## [STATED TASK]
Filter the records below and copy every line containing the word "this".

----- DATASET ROWS -----

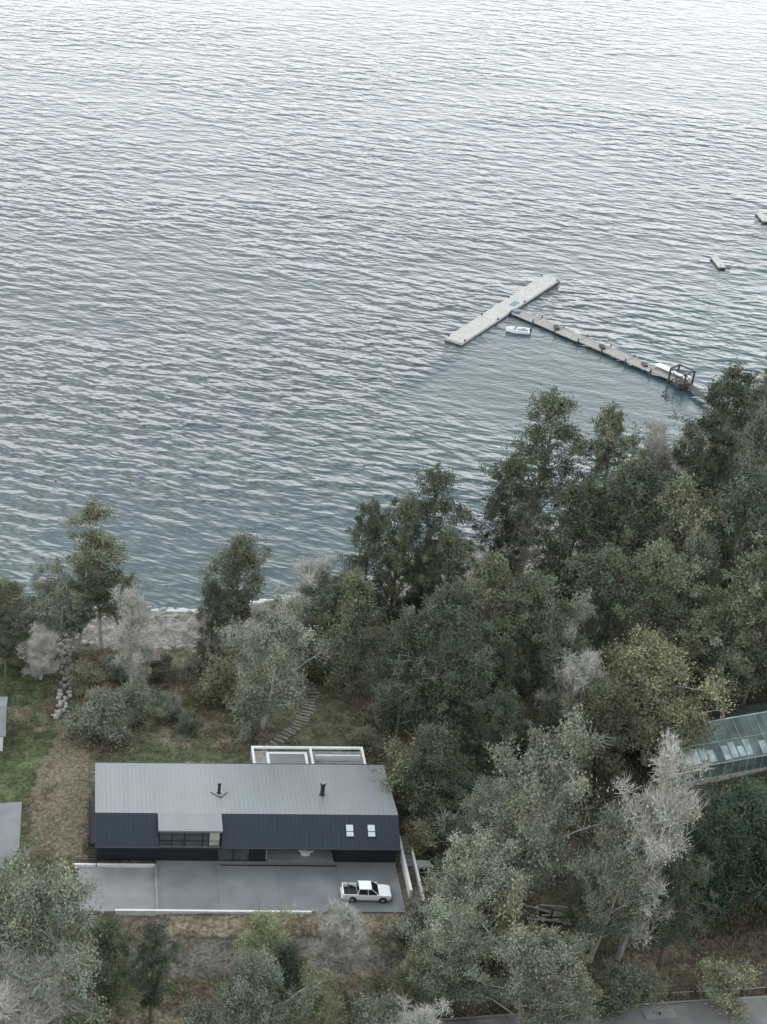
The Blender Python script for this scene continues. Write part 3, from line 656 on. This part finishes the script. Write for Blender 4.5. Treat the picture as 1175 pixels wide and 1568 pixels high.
TR=[(20,885,1010,95,'dense'),(82,868,1008,105,'willow'),(157,768,992,100,'tall',0),(118,850,1000,65,'tall',1),(206,905,1062,72,'silver'),(8,920,1030,60,'beech'),(192,880,1000,55,'tall',0),
(362,818,975,94,'dense',1),(325,880,1000,50,'dense'),(410,915,1115,135,'willow'),(318,968,1052,62,'shrub'),(340,1000,1075,80,'shrub'),(150,1052,1130,90,'shrub'),(205,1040,1100,70,'shrub'),(250,1000,1040,50,'shrub'),(465,990,1040,60,'shrub'),
(130,1010,1050,60,'shrub'),(265,1060,1100,50,'shrub'),(180,1000,1040,55,'shrub'),(120,1085,1120,50,'shrub'),(380,1060,1120,70,'shrub'),(440,965,1030,70,'dense'),(300,1010,1045,50,'shrub'),(45,990,1020,50,'shrub'),(230,1070,1100,45,'shrub'),(290,1090,1120,40,'shrub',2),(175,1100,1135,45,'shrub',0),(560,1110,1150,60,'shrub'),(62,960,1040,60,'bare'),
(482,850,1000,75,'bare'),(478,880,1010,80,'willow'),(520,870,1030,80,'beech'),(565,760,1000,85,'beech'),(650,704,985,105,'beech',0),(603,745,1000,90,'beech'),(545,880,1060,110,'dense'),(690,800,1010,90,'beech'),
(680,893,1170,140,'beech',2),(745,850,1110,120,'beech',1),(620,935,1140,100,'dense'),(820,588,880,130,'beech',0),(765,690,930,95,'beech'),(930,618,880,110,'beech',1),(870,735,985,125,'beech'),(955,705,985,135,'beech'),
(1040,725,1010,140,'beech',1),(1105,556,830,100,'beech'),(1160,590,860,100,'willow'),(1050,635,880,80,'tall'),(1130,705,1010,130,'beech'),(1165,810,1100,140,'beech'),(1000,820,1080,130,'beech'),(905,835,1080,130,'beech'),
(800,870,1110,120,'beech'),(1090,900,1120,140,'beech',1),(1000,640,860,80,'bare'),(790,760,900,70,'bare'),(1150,610,790,90,'bare'),(1060,800,1040,90,'willow'),(720,1000,1180,90,'beech',0),(850,900,1110,90,'willow'),
(1010,972,1170,185,'fluffy'),(915,1030,1200,120,'dense',1),(865,985,1170,95,'silver'),(845,1060,1190,80,'dense'),(760,1060,1210,90,'beech'),(660,1110,1250,115,'dense'),(620,1130,1240,80,'shrub'),(710,1190,1290,100,'beech'),
(815,1098,1390,165,'willow',0),(745,1180,1330,100,'willow'),(700,1230,1330,90,'shrub'),(985,1148,1470,115,'silver',0),(930,1250,1470,100,'willow'),(1035,1290,1480,100,'beech'),(1120,1200,1400,150,'deep'),(1175,1205,1380,90,'deep'),(1080,1240,1420,100,'deep'),(1025,1150,1260,50,'dense',0),
(735,1295,1455,140,'willow'),(640,1372,1450,90,'shrub'),(690,1390,1540,130,'willow'),(640,1440,1540,80,'dense'),(820,1430,1600,170,'willow',1),(770,1350,1490,90,'shrub'),(870,1440,1560,90,'fluffy'),(900,1330,1450,90,'dense'),
(75,1318,1600,185,'willow',1),(10,1330,1560,150,'willow',0),(45,1470,1650,140,'bare'),(165,1400,1560,90,'dense'),(232,1408,1570,80,'beech',0),(412,1382,1500,90,'fluffy'),(508,1388,1505,90,'silver'),(380,1470,1650,150,'willow'),(480,1470,1620,85,'fluffy'),(440,1440,1560,80,'dense'),
(300,1530,1640,100,'shrub'),(560,1520,1640,90,'shrub'),(620,1540,1660,110,'silver'),(1110,1468,1535,85,'shrub',3),(960,1480,1540,90,'shrub',0),(575,1180,1230,60,'shrub'),(650,1250,1300,60,'shrub'),(690,1310,1370,70,'shrub'),(450,1020,1060,50,'shrub'),(600,1040,1100,80,'shrub'),
(1210,700,1000,140,'beech'),(1240,900,1080,150,'beech'),(1250,1230,1400,150,'deep'),(-60,880,1030,110,'willow'),(-80,1300,1500,160,'willow'),(1290,800,1100,160,'beech')]
for t in TR: place(*t)
def near_gh(x,y): return GHP[0]-6<x<GHP[0]+24 and GHP[1]-16<y<GHP[1]+16
cnt=0
for i in range(900):
    if cnt>=35: break
    x=random.uniform(44,150); y=random.uniform(118,275); s_=float(inland(x,y))
    if s_<9 or (x<62 and y<150) or (y<122) or near_gh(x,y): continue
    if y<150 and x>62: 
        if random.random()<.75: continue
    k='beech' if y>155 else random.choice(['dense','shrub','deep'])
    me=random.choice(K[k]); o=D.objects.new(NM[k],me); COL.objects.link(o); s=random.uniform(.45,.7); o.scale=(s*1.1,s*1.1,s); o.location=(x,y,float(height(x,y))-.1); o.rotation_euler=(0,0,random.uniform(0,6)); cnt+=1

tb=TB(); cs=[];ts_=[]
pal=[(.11,.13,.075),(.155,.15,.10),(.155,.13,.10),(.085,.105,.062),(.20,.185,.15),(.12,.10,.08)]
n=0
lawnp=[[G(*p_) for p_ in l] for l in LAWNS]+[[G(*p_) for p_ in TRACK]]+[[G(-40,1235),G(36,1230),G(36,1320),G(-40,1330)]]
def blocked(x,y):
    if -1.8<x<39.5 and 127.2<y<153: return True
    if y<A0.y+(x-A0.x)*dr.y/dr.x+3.6 and x>44: return True
    for l in lawnp:
        if inpoly(np.array([x]),np.array([y]),l)[0]: return True
    return False
while n<3600:
    x=random.uniform(-22,125); y=random.uniform(106,265); s_=float(inland(x,y))
    if s_<13: continue
    de=float(fbm(x,y,8,77)); lim=.44 if x<38 else .34
    if de<lim and random.random()<.8: continue
    if blocked(x,y): continue
    r=random.uniform(.25,1.0)*(1.25 if x>38 else .95); k=int(34*r+12); z=float(height(x,y))
    g=rng.normal(size=(k,3))*[r*.6,r*.6,r*.42]; g[:,2]=np.abs(g[:,2]); cs.append(g+np.array([x,y,z]))
    c=np.array(random.choice(pal if x<42 else pal[:4]+pal[3:4])); 
    if x>55 and y<127: c=np.array(random.choice([pal[2],pal[4],pal[5],pal[1]]))
    ts_.append(c[None]*rng.uniform(.65,1.35,(k,1))); n+=1
tb.leaves(np.concatenate(cs),.22,np.concatenate(ts_),0)
M_under=leafmat('undergrowth_leaves',(1,1,1),hue=0)
mk('undergrowth',tb.v,tb.f,M_under,midx=tb.m,tone=np.array(tb.t))
n=30000; x=rng.uniform(-22,100,n*2); y=rng.uniform(108,188,n*2); s_=inland(x,y); ok=(s_>12)&(~((x>-1.8)&(x<39)&(y>127.4)&(y<153)))
for l in lawnp: ok&=~inpoly(x,y,l)
ok&=~((y<A0.y+(x-A0.x)*dr.y/dr.x+3.2)&(x>44)); ok&=(fbm(x,y,5,91)>.42)|((x>55)&(y<126))
x=x[ok][:n]; y=y[ok][:n]; n=len(x); z=height(x,y); hgt=rng.uniform(.2,.6,n)*(1+1.2*((x>55)&(y<126))); a=rng.uniform(0,6.28,n); w=.05
lx=rng.normal(0,.18,n); ly=rng.normal(0,.18,n)
v=np.stack([np.stack([x-np.cos(a)*w,y-np.sin(a)*w,z-.03],-1),np.stack([x+np.cos(a)*w,y+np.sin(a)*w,z-.03],-1),np.stack([x+lx,y+ly,z+hgt],-1)],1).reshape(-1,3)
tc=np.array([.22,.195,.145])*rng.uniform(.6,1.5,(n,1)); mk('dry_grass',v,np.arange(3*n).reshape(-1,3).tolist(),M_under,tone=np.repeat(tc,3,0))

# ------------------------------------------------------------------ light
W=D.worlds.new('World'); SC.world=W; W.use_nodes=True; nt=W.node_tree; nt.nodes.clear(); L=nt.links.new
EL=math.radians(58)
sk=nt.nodes.new('ShaderNodeTexSky'); sk.sky_type='NISHITA'; sk.sun_disc=False; sk.sun_elevation=EL; sk.sun_rotation=0; sk.dust_density=2
tc=nt.nodes.new('ShaderNodeTexCoord'); sx=nt.nodes.new('ShaderNodeSeparateXYZ'); L(tc.outputs['Generated'],sx.inputs[0])
rp=nt.nodes.new('ShaderNodeValToRGB'); cr=rp.color_ramp; cr.elements[0].position=0; cr.elements[0].color=(1,1,1,1); cr.elements[1].position=1; cr.elements[1].color=(.26,.27,.28,1)
for ps,c in ((.28,(1,1,1)),(.42,(.74,.775,.81)),(.58,(.46,.51,.55)),(.78,(.29,.315,.335))):
    e=cr.elements.new(ps); e.color=(*c,1)
L(sx.outputs['Z'],rp.inputs[0])
cl=nt.nodes.new('ShaderNodeTexNoise'); cl.inputs['Scale'].default_value=2.5; cl.inputs['Detail'].default_value=3
mp=nt.nodes.new('ShaderNodeMapping'); mp.inputs['Scale'].default_value=(1,1,3); L(tc.outputs['Generated'],mp.inputs[0]); L(mp.outputs[0],cl.inputs['Vector'])
mr=nt.nodes.new('ShaderNodeMapRange'); mr.inputs['From Min'].default_value=.3; mr.inputs['From Max'].default_value=.7; mr.inputs['To Min'].default_value=.87*40; mr.inputs['To Max'].default_value=1.13*40; L(cl.outputs['Fac'],mr.inputs['Value'])
vs=nt.nodes.new('ShaderNodeVectorMath'); vs.operation='SCALE'; L(rp.outputs[0],vs.inputs[0]); L(mr.outputs[0],vs.inputs['Scale'])
mx=nt.nodes.new('ShaderNodeMix'); mx.data_type='RGBA'; mx.inputs[0].default_value=.85; L(sk.outputs[0],mx.inputs[6]); L(vs.outputs[0],mx.inputs[7])
bg=nt.nodes.new('ShaderNodeBackground'); bg.inputs['Strength'].default_value=.1; L(mx.outputs[2],bg.inputs['Color'])
wo=nt.nodes.new('ShaderNodeOutputWorld'); L(bg.outputs[0],wo.inputs[0])
sl=D.lights.new('sun','SUN'); sl.energy=.6; sl.angle=math.radians(25); sl.color=(1,.97,.93); so=D.objects.new('sun',sl); so.rotation_euler=(-(math.pi/2-EL),0,math.radians(12)); COL.objects.link(so)

cam=D.cameras.new('camera'); co=D.objects.new('camera',cam); COL.objects.link(co); co.location=(0,0,HC); co.rotation_euler=(math.pi/2-PITCH,0,0)
cam.sensor_fit='VERTICAL'; cam.sensor_height=24; cam.lens=F/1568*24; cam.shift_x=(587.5-CX)/1568; cam.clip_end=20000; cam.clip_start=1
SC.camera=co
SC.view_settings.view_transform='Standard'; SC.view_settings.look='None'; SC.view_settings.exposure=0
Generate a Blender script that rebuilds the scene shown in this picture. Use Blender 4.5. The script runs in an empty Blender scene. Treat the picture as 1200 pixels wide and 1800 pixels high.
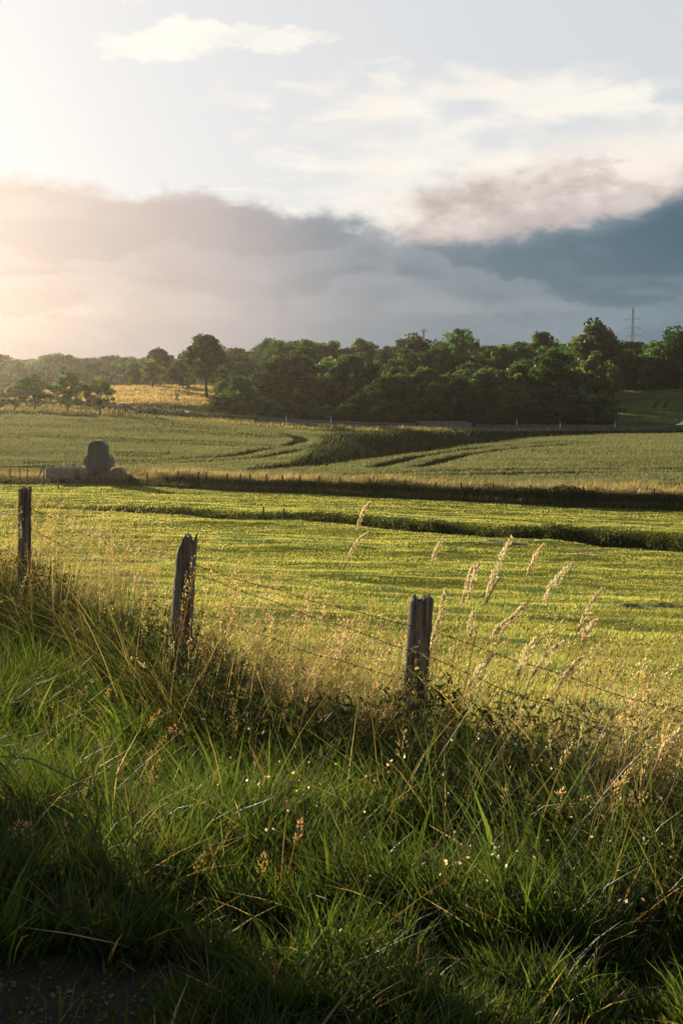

-----

## [EXERCISE RESPONSE]
The Blender Python script for this scene continues. Write part 3, from line 656 on. This part finishes the script. Write for Blender 4.5. Treat the picture as 1175 pixels wide and 1568 pixels high.
Generate a Blender script that rebuilds the scene shown in this picture. Use Blender 4.5. The script runs in an empty Blender scene. Treat the picture as 1200 pixels wide and 1800 pixels high.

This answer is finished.